Outro esqueleto do Bamerindus deverá atormentar o Banco Central. Um ex-gerente e correntistas do interior de Santa Catarina acusam o banco de cobrar taxas inexistentes, num esquema similar ao que veio à tona, em setembro de 1997, quando ISTOÉ revelou o escândalo de fabricação de tarifas do Banco Bandeirantes, agora comprovado pelo BC. Cartas enviadas em 1992 pela supervisão da então terceira maior instituição financeira privada do País ao gerente da agência de Tubarão, 150 quilômetros ao sul de Florianópolis, determinavam: a meta era cobrir até 75% dos custos com folhas de pagamentos e encargos utilizando a cobrança de tarifas. Segundo a denúncia, os funcionários já sabiam a receita: aplicar juros e taxas inexistentes nos correntistas. A acusação é do ex-funcionário Donato Pereira, que trabalhou no Bamerindus de 1978 a 1997 – primeiro em Tubarão, depois em Criciúma – e foi demitido quando ocupava o cargo de gerente-adjunto. Em abril de 1999, munido de documentação contra o banco, Donato fez uma denúncia à Promotoria Pública de Tubarão, que encaminhou o caso ao Ministério Público de Santa Catarina. A acusação chegou até a delegacia do BC, em Porto Alegre, que em 14 de julho enviou uma carta à promotoria informando: “O assunto foi anotado para objeto de análise em futuras fiscalizações no HSBC Bank Brasil S.A. – Banco Múltiplo, sucessor do Banco Bamerindus S.A.” Na prática, nada aconteceu.

Mas como eram feitas as operações? O ex-funcionário Donato explica que mensalmente escolhiam-se contas correntes nas quais seriam debitados valores referentes a juros e taxas. Ele afirma que a agência preferia debitar essas quantias de correntistas (tanto pessoas físicas quanto jurídicas) que não acompanhavam atentamente a movimentação e faziam uso constante do cheque especial. “Assim, o cliente não estranhava muito quando via as cobranças”, explica. Se alguém fosse pedir explicações, a recomendação na agência era usar o “poder de convencimento” para desestimular a queixa. Só em último caso, eram feitas devoluções. “De cada 200 lançamentos, nem dez chegavam a ser estornados. Muita gente nem sequer conferia seus extratos”, calcula Donato. Curiosamente, o procedimento já havia sido detectado por uma auditoria interna do banco em 1991. Naquela vistoria, o auditor identificou em dez dias lançamentos irregulares em contas de 258 clientes, totalizando Cr$ 250.372,15 (cerca de R$ 1.200). Em seu relatório, ele acrescentou que esta era uma “prática rotineira na unidade”. Um ex-gerente da rede em Santa Catarina, que prefere não ser identificado, admite que essas ações eram praxe nas agências e que seguiam as determinações da diretoria do banco.

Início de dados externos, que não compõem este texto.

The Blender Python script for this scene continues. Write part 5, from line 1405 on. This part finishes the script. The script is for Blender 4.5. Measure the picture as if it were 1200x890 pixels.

Se durante anos o procedimento foi adotado sem que a maioria dos clientes percebesse, agora, com a denúncia de Donato, alguns dos lesados estão se manifestando. Catorze correntistas da agência de Tubarão se preparam para entrar com ações indenizatórias. O advogado Jailson Pereira, que cuida de todos os processos, estima que cada um pode gerar ressarcimentos de até R$ 150 mil. A principal dificuldade é reunir todos os extratos bancários dos envolvidos. O único que guardou tudo foi Júlio César Dias Medeiros, que abriu uma conta para sua empresa – a Pelicano Cozinhas – em 1988 e deixou de movimentá-la em 1996. O ex-correntista assume que, por entrar constantemente no cheque especial, era difícil ter um controle rigoroso da sua conta, mas que alguns débitos lhe causavam estranheza. “Eu desconfiava e por isso arquivei os extratos, mas, quando ia ao banco pedir explicação, eles me diziam que estava tudo certo”, conta Medeiros.

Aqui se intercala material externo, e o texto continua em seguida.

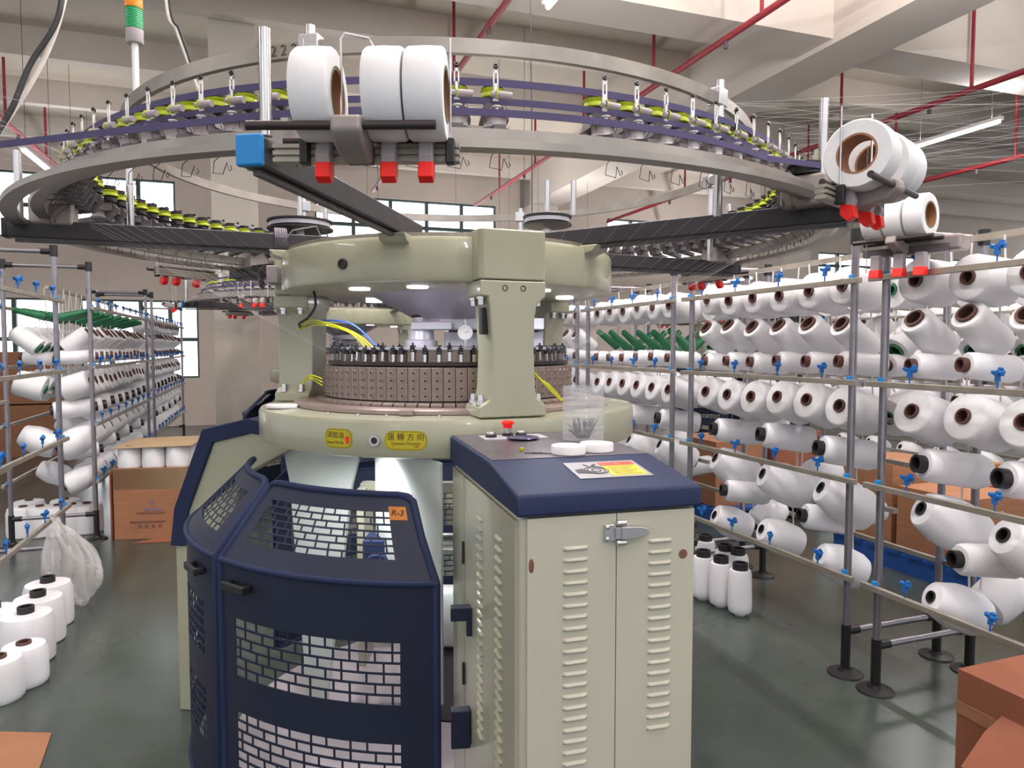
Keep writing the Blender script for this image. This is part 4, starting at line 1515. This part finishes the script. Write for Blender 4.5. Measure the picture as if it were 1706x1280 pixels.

Um levantamento inicial mostra que débitos mal explicados na conta da Pelicano batem com relações internas de lançamentos produzidas pela agência. Segundo Donato, essas listas eram feitas todo mês com os clientes e os valores escolhidos aleatoriamente para cobrança das tarifas. De acordo com a Cia Contábil, perícia encarregada de levantar e atualizar os valores envolvidos nos débitos indevidos, as primeiras avaliações da documentação dos correntistas indicam que os lançamentos variavam entre R$ 20 e R$ 1 mil (em valores atuais). Agora, resta à Justiça e ao BC avaliar a extensão desses golpes.